A worker cleans LPG gas tanks sold at a distributor in Kamuning, Quezon City, March 1. — PHILIPPINE STAR/ MICHAEL VARCAS

THE CONTINUED SURGE in global oil prices driven by the war in Ukraine could affect consumption patterns in Asian countries like the Philippines and may in turn impact economic growth, according to JPMorgan Chase & Co.

“The recent escalation in geopolitical tensions is expected to deliver a shock to commodity prices, centered so far on energy prices and wheat prices. In our baseline scenario, we expect Brent oil prices to lift to an average US$110/bbl (barrel) in Q2 from a prior estimate of around US$90/bbl,” JPMorgan Chief Economist for ASEAN Sin Beng Ong said in a note sent to reporters on Wednesday.

Based on his estimates, a $17 per barrel or 20% increase in oil prices to $110/bbl could mean a 0.4-percentage-point (ppt) reduction in the gross domestic product (GDP) growth of the Philippines.

“For emerging market Asia, we estimate that the first order shock on consumption would trim growth by around 0.2 percentage point, with the largest impact on the Philippines,” Mr.
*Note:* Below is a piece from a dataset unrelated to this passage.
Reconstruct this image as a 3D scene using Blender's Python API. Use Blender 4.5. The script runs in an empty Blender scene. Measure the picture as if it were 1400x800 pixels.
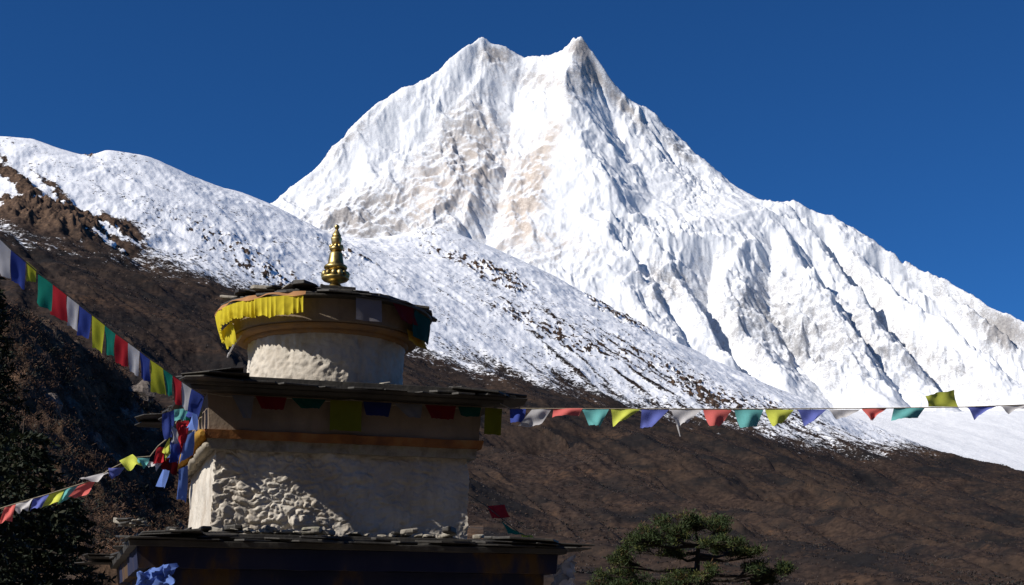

Ong said.

South Korea is expected to suffer a 0.3-ppt reduction in GDP, while the economies of China, India, Malaysia, and Thailand are estimated see a 0.2-ppt drop in GDP.

“In our view, there are two main channels through which an adverse energy price shock would impact the region, the first via a negative real income impact on growth, initially via private consumption, and second, with a lag, through trade, which then affects capital spending,” Mr. Ong said.

He said there will be “a sharp decline in the current account balances, with a 0.4% of GDP hit, with the largest impact on Korea, Taiwan and Thailand.”

“If there are limited offsetting capital inflows or indeed outflows, the net impact would be additional pressure on their balance of payments,” Mr. Ong added.

The rising oil prices and its impact on inflation could affect both consumers and businesses, UnionBank of the Philippines, Inc. Chief Economist Ruben Carlo O. Asuncion said.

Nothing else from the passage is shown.